Cotopaxi has been called the “new Patagonia.” Does that seem a fitting reference? Why or why not?
While Cotopaxi and Patagonia share a strong commitment to sustainability and social responsibility, calling Cotopaxi the “new Patagonia” simplifies the unique aspects of each brand. Cotopaxi distinguishes itself through its adventurous spirit and a more direct focus on systemic poverty alleviation, particularly in Latin America. Both brands prioritize environmental stewardship and ethical business practices. Still, Cotopaxi’s approach favors community engagement.
We love Patagonia and admire what they’ve been able to accomplish. What that comparison doesn’t really acknowledge, however, is Cotopaxi’s focus on what we call human sustainability.
As a member of the outdoor industry today, taking care of the planet is a must—it should be table stakes. Our mission is to not only be a leader in creating environmentally sustainable gear and apparel but to also use that gear for good, to lift the human condition. We focus specifically on eliminating extreme poverty and donate at least 1% of our revenue to organizations fighting poverty on the ground. To date, we’ve directly impacted an estimated 4.25M individuals.

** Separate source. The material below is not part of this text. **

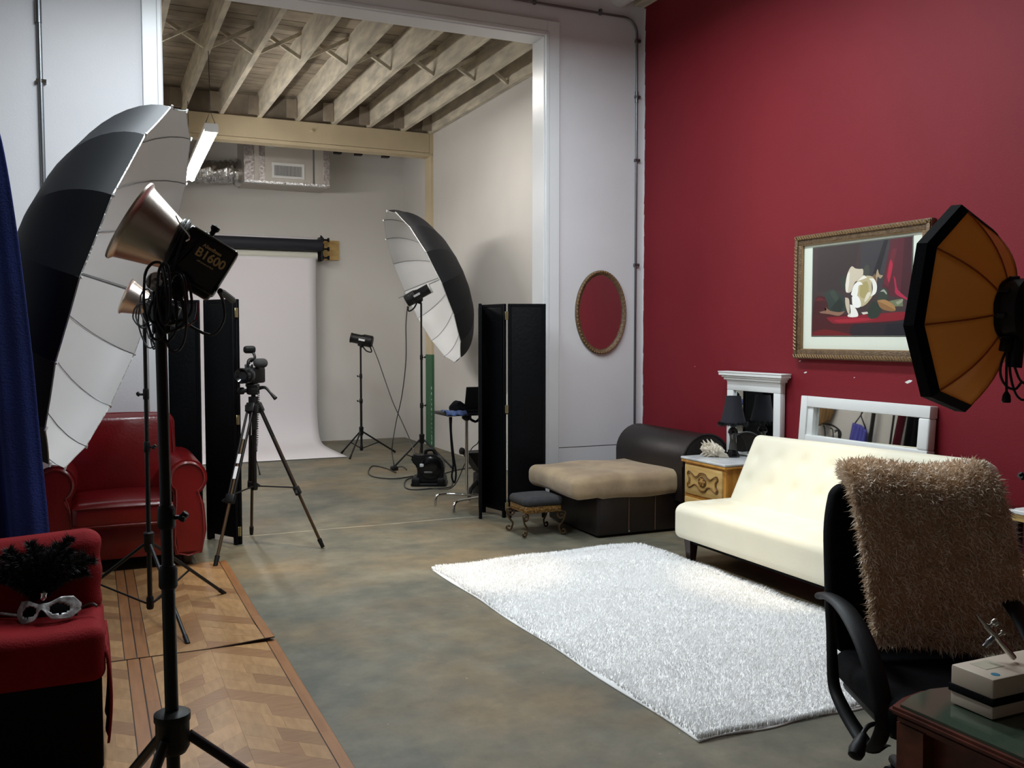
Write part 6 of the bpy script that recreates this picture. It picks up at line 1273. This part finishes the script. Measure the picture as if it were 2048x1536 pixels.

Was sustainability built into the business model from the start?
From the start, we have committed to creating products that not only inspire adventure but also make a positive impact on the planet and communities. One of our core strategies has been using repurposed and deadstock materials, which reduce waste and offer unique, colorful products. Our Del Día product line is a prime example, using deadstock fabric to create one-of-a-kind items while preventing these materials from ending up in landfills.
We’ve also focused on building long-term partnerships with manufacturers who share our values, ensuring responsible sourcing and ethical labor practices. Our approach to sustainability is holistic—embracing the circular economy through repurposing, recycling, and using responsible materials. This is reflected in our commitment to certifications like B Corp, which we maintain selectively to align with our mission.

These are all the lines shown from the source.